> _Prompt_
The records below must be duplicated exactly, character for character.

··········

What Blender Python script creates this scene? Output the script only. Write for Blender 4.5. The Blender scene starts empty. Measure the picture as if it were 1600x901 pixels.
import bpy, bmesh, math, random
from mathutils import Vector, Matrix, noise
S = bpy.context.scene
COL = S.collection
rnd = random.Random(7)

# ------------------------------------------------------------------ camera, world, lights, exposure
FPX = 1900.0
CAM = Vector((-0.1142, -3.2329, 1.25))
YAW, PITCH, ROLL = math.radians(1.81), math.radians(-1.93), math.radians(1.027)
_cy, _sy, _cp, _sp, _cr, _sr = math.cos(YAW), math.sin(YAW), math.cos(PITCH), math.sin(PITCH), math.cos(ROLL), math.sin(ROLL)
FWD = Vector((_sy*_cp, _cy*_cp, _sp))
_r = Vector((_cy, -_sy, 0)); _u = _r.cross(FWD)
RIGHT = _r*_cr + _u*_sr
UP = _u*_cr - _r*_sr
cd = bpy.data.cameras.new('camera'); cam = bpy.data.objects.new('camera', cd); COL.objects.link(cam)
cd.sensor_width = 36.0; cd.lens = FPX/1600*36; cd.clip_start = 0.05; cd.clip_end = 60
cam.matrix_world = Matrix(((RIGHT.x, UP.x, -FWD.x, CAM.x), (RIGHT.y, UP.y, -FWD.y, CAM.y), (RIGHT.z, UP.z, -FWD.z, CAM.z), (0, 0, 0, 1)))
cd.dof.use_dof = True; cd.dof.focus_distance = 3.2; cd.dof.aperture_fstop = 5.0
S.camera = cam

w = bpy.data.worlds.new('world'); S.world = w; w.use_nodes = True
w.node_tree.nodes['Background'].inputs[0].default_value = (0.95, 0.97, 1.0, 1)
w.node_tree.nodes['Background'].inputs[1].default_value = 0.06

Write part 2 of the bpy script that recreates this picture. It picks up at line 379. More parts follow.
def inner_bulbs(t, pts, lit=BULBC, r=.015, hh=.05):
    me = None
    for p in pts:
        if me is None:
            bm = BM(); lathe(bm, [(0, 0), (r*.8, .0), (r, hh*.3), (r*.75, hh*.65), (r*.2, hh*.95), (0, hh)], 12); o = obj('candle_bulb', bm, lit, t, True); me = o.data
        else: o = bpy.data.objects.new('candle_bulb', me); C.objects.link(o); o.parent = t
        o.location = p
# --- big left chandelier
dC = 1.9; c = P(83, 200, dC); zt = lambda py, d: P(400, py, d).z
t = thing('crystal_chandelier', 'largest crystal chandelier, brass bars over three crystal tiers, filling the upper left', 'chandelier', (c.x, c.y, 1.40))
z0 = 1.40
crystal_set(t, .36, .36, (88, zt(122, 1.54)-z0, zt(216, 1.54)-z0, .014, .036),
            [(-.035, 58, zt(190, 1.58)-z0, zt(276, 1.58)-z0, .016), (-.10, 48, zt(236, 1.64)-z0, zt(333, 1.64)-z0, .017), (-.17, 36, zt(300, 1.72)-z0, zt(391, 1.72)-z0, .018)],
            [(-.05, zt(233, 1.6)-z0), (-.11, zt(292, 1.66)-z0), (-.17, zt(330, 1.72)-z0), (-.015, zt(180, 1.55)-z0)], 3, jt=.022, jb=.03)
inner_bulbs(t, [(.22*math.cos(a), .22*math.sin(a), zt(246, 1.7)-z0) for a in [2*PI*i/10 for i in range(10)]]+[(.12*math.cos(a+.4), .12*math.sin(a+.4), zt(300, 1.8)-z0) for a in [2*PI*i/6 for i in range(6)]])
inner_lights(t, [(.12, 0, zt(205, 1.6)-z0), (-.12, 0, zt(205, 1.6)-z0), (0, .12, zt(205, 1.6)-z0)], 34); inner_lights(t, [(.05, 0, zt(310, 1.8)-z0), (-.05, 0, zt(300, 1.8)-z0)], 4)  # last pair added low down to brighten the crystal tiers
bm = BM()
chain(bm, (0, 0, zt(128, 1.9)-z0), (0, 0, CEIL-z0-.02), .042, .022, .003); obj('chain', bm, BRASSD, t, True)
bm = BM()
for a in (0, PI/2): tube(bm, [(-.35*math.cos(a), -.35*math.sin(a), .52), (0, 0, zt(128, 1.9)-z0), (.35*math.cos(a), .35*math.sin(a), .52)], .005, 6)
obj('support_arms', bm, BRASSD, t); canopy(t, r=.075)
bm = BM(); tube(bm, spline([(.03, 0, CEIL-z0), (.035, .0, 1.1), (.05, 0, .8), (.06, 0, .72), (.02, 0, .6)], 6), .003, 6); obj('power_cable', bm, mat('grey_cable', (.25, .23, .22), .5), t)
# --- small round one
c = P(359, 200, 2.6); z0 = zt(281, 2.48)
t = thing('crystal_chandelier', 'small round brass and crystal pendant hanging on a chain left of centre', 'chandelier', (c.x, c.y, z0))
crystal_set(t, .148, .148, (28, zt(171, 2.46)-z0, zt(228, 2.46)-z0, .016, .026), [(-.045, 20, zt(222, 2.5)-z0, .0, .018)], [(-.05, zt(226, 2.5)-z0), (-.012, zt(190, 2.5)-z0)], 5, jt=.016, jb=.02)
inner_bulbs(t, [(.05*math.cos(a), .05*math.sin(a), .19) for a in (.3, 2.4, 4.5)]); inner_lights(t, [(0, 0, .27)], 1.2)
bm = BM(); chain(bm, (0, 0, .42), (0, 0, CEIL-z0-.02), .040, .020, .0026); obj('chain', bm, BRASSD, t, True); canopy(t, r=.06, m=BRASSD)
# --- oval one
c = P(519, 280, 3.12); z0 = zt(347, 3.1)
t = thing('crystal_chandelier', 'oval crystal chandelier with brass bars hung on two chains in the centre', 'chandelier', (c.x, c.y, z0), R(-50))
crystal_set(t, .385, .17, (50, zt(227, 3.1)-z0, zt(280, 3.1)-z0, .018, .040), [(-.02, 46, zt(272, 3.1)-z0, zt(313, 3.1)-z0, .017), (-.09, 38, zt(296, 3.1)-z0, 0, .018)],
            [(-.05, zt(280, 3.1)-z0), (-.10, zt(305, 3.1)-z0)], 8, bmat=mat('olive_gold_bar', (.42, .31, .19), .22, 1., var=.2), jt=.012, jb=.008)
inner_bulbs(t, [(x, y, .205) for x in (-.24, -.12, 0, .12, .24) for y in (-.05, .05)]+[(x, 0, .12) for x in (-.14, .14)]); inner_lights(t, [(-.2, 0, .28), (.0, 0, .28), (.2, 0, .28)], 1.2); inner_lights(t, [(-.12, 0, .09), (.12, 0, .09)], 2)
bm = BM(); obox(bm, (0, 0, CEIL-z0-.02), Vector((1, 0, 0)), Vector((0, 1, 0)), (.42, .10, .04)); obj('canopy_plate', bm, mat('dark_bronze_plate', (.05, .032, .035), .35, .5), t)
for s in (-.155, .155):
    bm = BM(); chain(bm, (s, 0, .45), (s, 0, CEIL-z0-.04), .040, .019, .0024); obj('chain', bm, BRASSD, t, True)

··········

> _Reply_
What Blender Python script creates this scene? Output the script only. Write for Blender 4.5. The Blender scene starts empty. Measure the picture as if it were 1600x901 pixels.
import bpy, bmesh, math, random
from mathutils import Vector, Matrix, noise
S = bpy.context.scene
COL = S.collection
rnd = random.Random(7)

# ------------------------------------------------------------------ camera, world, lights, exposure
FPX = 1900.0
CAM = Vector((-0.1142, -3.2329, 1.25))
YAW, PITCH, ROLL = math.radians(1.81), math.radians(-1.93), math.radians(1.027)
_cy, _sy, _cp, _sp, _cr, _sr = math.cos(YAW), math.sin(YAW), math.cos(PITCH), math.sin(PITCH), math.cos(ROLL), math.sin(ROLL)
FWD = Vector((_sy*_cp, _cy*_cp, _sp))
_r = Vector((_cy, -_sy, 0)); _u = _r.cross(FWD)
RIGHT = _r*_cr + _u*_sr
UP = _u*_cr - _r*_sr
cd = bpy.data.cameras.new('camera'); cam = bpy.data.objects.new('camera', cd); COL.objects.link(cam)
cd.sensor_width = 36.0; cd.lens = FPX/1600*36; cd.clip_start = 0.05; cd.clip_end = 60
cam.matrix_world = Matrix(((RIGHT.x, UP.x, -FWD.x, CAM.x), (RIGHT.y, UP.y, -FWD.y, CAM.y), (RIGHT.z, UP.z, -FWD.z, CAM.z), (0, 0, 0, 1)))
cd.dof.use_dof = True; cd.dof.focus_distance = 3.2; cd.dof.aperture_fstop = 5.0
S.camera = cam

w = bpy.data.worlds.new('world'); S.world = w; w.use_nodes = True
w.node_tree.nodes['Background'].inputs[0].default_value = (0.95, 0.97, 1.0, 1)
w.node_tree.nodes['Background'].inputs[1].default_value = 0.06

Write part 2 of the bpy script that recreates this picture. It picks up at line 379. More parts follow.
def inner_bulbs(t, pts, lit=BULBC, r=.015, hh=.05):
    me = None
    for p in pts:
        if me is None:
            bm = BM(); lathe(bm, [(0, 0), (r*.8, .0), (r, hh*.3), (r*.75, hh*.65), (r*.2, hh*.95), (0, hh)], 12); o = obj('candle_bulb', bm, lit, t, True); me = o.data
        else: o = bpy.data.objects.new('candle_bulb', me); C.objects.link(o); o.parent = t
        o.location = p
# --- big left chandelier
dC = 1.9; c = P(83, 200, dC); zt = lambda py, d: P(400, py, d).z
t = thing('crystal_chandelier', 'largest crystal chandelier, brass bars over three crystal tiers, filling the upper left', 'chandelier', (c.x, c.y, 1.40))
z0 = 1.40
crystal_set(t, .36, .36, (88, zt(122, 1.54)-z0, zt(216, 1.54)-z0, .014, .036),
            [(-.035, 58, zt(190, 1.58)-z0, zt(276, 1.58)-z0, .016), (-.10, 48, zt(236, 1.64)-z0, zt(333, 1.64)-z0, .017), (-.17, 36, zt(300, 1.72)-z0, zt(391, 1.72)-z0, .018)],
            [(-.05, zt(233, 1.6)-z0), (-.11, zt(292, 1.66)-z0), (-.17, zt(330, 1.72)-z0), (-.015, zt(180, 1.55)-z0)], 3, jt=.022, jb=.03)
inner_bulbs(t, [(.22*math.cos(a), .22*math.sin(a), zt(246, 1.7)-z0) for a in [2*PI*i/10 for i in range(10)]]+[(.12*math.cos(a+.4), .12*math.sin(a+.4), zt(300, 1.8)-z0) for a in [2*PI*i/6 for i in range(6)]])
inner_lights(t, [(.12, 0, zt(205, 1.6)-z0), (-.12, 0, zt(205, 1.6)-z0), (0, .12, zt(205, 1.6)-z0)], 34); inner_lights(t, [(.05, 0, zt(310, 1.8)-z0), (-.05, 0, zt(300, 1.8)-z0)], 4)  # last pair added low down to brighten the crystal tiers
bm = BM()
chain(bm, (0, 0, zt(128, 1.9)-z0), (0, 0, CEIL-z0-.02), .042, .022, .003); obj('chain', bm, BRASSD, t, True)
bm = BM()
for a in (0, PI/2): tube(bm, [(-.35*math.cos(a), -.35*math.sin(a), .52), (0, 0, zt(128, 1.9)-z0), (.35*math.cos(a), .35*math.sin(a), .52)], .005, 6)
obj('support_arms', bm, BRASSD, t); canopy(t, r=.075)
bm = BM(); tube(bm, spline([(.03, 0, CEIL-z0), (.035, .0, 1.1), (.05, 0, .8), (.06, 0, .72), (.02, 0, .6)], 6), .003, 6); obj('power_cable', bm, mat('grey_cable', (.25, .23, .22), .5), t)
# --- small round one
c = P(359, 200, 2.6); z0 = zt(281, 2.48)
t = thing('crystal_chandelier', 'small round brass and crystal pendant hanging on a chain left of centre', 'chandelier', (c.x, c.y, z0))
crystal_set(t, .148, .148, (28, zt(171, 2.46)-z0, zt(228, 2.46)-z0, .016, .026), [(-.045, 20, zt(222, 2.5)-z0, .0, .018)], [(-.05, zt(226, 2.5)-z0), (-.012, zt(190, 2.5)-z0)], 5, jt=.016, jb=.02)
inner_bulbs(t, [(.05*math.cos(a), .05*math.sin(a), .19) for a in (.3, 2.4, 4.5)]); inner_lights(t, [(0, 0, .27)], 1.2)
bm = BM(); chain(bm, (0, 0, .42), (0, 0, CEIL-z0-.02), .040, .020, .0026); obj('chain', bm, BRASSD, t, True); canopy(t, r=.06, m=BRASSD)
# --- oval one
c = P(519, 280, 3.12); z0 = zt(347, 3.1)
t = thing('crystal_chandelier', 'oval crystal chandelier with brass bars hung on two chains in the centre', 'chandelier', (c.x, c.y, z0), R(-50))
crystal_set(t, .385, .17, (50, zt(227, 3.1)-z0, zt(280, 3.1)-z0, .018, .040), [(-.02, 46, zt(272, 3.1)-z0, zt(313, 3.1)-z0, .017), (-.09, 38, zt(296, 3.1)-z0, 0, .018)],
            [(-.05, zt(280, 3.1)-z0), (-.10, zt(305, 3.1)-z0)], 8, bmat=mat('olive_gold_bar', (.42, .31, .19), .22, 1., var=.2), jt=.012, jb=.008)
inner_bulbs(t, [(x, y, .205) for x in (-.24, -.12, 0, .12, .24) for y in (-.05, .05)]+[(x, 0, .12) for x in (-.14, .14)]); inner_lights(t, [(-.2, 0, .28), (.0, 0, .28), (.2, 0, .28)], 1.2); inner_lights(t, [(-.12, 0, .09), (.12, 0, .09)], 2)
bm = BM(); obox(bm, (0, 0, CEIL-z0-.02), Vector((1, 0, 0)), Vector((0, 1, 0)), (.42, .10, .04)); obj('canopy_plate', bm, mat('dark_bronze_plate', (.05, .032, .035), .35, .5), t)
for s in (-.155, .155):
    bm = BM(); chain(bm, (s, 0, .45), (s, 0, CEIL-z0-.04), .040, .019, .0024); obj('chain', bm, BRASSD, t, True)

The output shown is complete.